Oftentimes we can become oblivious to this because the story is so familiar to us.  Deacon Strohm therefore, makes a point of introducing us to Jesus, not only as the second person of the  Blessed Trinity, but as a person like ourselves, “in all things but sin,” with whom we can form an intimate friendship. He urges us to enter into the story of Scripture in a very personal way so that the words engage us on a gut level. 
 
For me, for instance, the most powerful chapter in the book is Chapter Four, entitled “Jesus Embraces the Cross;” although I have participated in the reading of the Passion for as long as I can remember – not to mention the many times I have read it outside the season of Lent – the full meaning of what happened on those days we call Triduum opened up in a way I had never considered before.
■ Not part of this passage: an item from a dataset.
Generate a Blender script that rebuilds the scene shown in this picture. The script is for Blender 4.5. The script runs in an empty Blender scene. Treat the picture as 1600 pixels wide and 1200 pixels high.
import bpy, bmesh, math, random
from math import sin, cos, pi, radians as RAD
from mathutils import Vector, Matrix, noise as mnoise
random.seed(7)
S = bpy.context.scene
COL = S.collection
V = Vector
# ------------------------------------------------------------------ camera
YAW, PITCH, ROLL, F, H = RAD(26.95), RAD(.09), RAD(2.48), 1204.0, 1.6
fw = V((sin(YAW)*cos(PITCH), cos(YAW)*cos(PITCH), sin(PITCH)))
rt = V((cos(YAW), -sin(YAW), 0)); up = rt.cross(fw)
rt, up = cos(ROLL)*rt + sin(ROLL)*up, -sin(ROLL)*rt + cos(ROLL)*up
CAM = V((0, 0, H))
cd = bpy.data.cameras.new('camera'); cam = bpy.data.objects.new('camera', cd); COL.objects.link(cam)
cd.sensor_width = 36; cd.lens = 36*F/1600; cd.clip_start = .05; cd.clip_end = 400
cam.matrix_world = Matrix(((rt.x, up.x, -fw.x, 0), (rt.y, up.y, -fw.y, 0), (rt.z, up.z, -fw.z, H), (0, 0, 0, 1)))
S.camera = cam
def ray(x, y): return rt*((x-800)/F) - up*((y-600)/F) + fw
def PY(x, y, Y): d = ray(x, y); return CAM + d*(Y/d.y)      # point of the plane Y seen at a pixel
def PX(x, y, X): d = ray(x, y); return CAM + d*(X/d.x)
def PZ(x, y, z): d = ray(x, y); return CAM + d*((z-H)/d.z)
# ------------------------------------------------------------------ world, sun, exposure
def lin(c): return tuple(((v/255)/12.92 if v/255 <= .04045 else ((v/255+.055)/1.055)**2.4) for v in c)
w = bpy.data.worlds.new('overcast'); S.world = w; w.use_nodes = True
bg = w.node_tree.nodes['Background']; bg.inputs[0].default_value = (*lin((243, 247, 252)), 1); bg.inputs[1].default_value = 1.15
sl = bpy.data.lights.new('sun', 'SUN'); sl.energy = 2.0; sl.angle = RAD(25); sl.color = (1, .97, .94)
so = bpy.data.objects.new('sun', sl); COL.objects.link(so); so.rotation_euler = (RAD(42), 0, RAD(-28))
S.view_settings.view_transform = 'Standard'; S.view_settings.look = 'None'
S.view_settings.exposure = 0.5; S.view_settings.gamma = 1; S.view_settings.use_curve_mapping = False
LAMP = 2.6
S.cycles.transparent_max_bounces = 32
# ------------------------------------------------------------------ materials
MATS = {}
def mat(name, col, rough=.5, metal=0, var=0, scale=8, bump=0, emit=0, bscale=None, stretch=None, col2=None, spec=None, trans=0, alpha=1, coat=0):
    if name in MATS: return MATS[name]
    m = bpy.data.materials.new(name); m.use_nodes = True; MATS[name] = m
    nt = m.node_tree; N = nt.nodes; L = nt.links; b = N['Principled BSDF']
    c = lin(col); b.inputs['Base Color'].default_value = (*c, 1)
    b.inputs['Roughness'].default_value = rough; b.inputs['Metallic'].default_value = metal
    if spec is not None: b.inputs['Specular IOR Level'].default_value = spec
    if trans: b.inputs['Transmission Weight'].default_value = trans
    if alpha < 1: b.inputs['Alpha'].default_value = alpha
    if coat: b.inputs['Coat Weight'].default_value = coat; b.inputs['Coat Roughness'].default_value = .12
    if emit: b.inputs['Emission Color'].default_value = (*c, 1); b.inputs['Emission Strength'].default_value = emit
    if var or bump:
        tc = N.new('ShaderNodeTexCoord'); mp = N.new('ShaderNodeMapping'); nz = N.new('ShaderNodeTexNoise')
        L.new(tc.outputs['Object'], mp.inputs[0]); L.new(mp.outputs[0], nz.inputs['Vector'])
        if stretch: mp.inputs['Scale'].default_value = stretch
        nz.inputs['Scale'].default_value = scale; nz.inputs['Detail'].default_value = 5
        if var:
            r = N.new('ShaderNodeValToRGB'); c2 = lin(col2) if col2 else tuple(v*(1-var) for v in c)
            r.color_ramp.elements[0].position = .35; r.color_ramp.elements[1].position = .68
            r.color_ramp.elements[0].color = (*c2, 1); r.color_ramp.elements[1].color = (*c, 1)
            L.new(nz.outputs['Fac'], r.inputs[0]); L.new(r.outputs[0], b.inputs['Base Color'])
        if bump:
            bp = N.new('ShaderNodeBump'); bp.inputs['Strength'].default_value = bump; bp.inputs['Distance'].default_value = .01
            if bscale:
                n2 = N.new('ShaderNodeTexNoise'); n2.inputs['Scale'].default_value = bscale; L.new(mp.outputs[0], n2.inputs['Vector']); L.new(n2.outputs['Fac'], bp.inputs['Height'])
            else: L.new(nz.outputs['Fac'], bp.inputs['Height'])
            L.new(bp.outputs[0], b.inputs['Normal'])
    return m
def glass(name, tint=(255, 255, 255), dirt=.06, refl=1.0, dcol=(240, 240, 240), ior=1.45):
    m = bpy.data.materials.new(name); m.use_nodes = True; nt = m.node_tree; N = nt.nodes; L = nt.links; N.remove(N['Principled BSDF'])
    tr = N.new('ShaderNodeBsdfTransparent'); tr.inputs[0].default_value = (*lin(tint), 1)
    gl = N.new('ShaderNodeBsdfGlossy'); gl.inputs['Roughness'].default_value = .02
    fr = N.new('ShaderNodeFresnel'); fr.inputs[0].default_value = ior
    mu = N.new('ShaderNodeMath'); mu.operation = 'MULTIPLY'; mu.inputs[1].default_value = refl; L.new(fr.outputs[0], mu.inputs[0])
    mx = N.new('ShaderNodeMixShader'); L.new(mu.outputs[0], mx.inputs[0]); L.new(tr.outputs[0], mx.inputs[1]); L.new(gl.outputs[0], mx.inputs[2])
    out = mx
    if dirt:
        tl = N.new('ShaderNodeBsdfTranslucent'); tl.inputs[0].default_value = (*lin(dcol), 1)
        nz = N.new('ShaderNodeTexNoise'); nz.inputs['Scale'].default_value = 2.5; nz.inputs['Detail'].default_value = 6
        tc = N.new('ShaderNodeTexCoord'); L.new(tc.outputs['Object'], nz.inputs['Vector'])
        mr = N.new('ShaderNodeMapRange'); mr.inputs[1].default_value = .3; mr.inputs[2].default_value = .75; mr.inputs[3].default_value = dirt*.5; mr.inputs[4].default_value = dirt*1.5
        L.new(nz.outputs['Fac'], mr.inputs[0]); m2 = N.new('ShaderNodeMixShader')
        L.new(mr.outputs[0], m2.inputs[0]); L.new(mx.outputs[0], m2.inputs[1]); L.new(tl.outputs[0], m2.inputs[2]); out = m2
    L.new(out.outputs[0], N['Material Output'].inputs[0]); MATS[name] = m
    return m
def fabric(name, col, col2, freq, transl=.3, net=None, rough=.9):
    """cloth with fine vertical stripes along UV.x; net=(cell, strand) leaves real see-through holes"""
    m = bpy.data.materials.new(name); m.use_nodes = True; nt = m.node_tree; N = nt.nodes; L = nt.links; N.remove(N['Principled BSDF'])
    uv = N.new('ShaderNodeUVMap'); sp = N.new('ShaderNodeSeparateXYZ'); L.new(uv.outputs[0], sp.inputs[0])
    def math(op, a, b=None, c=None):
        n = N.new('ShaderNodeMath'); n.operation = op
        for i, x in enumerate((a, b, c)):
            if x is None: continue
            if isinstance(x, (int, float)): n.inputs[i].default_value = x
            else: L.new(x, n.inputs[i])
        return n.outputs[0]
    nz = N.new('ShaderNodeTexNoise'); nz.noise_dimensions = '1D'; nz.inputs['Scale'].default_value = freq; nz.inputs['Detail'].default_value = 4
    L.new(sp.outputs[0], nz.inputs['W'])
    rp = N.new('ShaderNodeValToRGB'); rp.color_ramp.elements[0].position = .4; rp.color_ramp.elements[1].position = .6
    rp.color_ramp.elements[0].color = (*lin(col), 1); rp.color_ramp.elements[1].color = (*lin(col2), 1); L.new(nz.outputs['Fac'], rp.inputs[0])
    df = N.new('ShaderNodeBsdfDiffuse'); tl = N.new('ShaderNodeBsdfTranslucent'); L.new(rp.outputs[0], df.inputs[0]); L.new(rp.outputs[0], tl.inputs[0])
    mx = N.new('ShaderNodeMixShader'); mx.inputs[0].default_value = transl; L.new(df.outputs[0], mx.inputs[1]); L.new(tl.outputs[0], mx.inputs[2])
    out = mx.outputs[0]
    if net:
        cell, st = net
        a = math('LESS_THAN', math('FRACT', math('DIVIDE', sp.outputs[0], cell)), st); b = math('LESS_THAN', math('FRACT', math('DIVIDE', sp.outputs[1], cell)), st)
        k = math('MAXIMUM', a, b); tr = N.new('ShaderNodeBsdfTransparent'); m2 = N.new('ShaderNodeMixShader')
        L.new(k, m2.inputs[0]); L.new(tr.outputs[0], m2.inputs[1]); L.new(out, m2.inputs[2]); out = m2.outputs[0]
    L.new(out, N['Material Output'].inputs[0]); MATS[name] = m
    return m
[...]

I will never think of the Garden of Gethsemane the same way again.
 
Deacon Strohm’s book is written with both the individual reader and small groups in mind. At the end of each chapter he has written a section for further reflection, followed by several questions suitable for one reader or a group to consider. For any person or parish looking to be empowered as “evangelizers,” Deacon Strohm’s book is a good place to begin.
 
Author bio
 
Deacon Keith Strohm is a well-known international speaker and teacher on the subject of evangelization. A deacon for the Archdiocese of Chicago, he is the former director of the Office for the New Evangelization there and currently the executive director of Ablaze Ministries (ablazeministries.com). He is a long-time collaborator with the Catherine of Siena Institute in Colorado, dedicated to making formation resources available to parishes and the laity.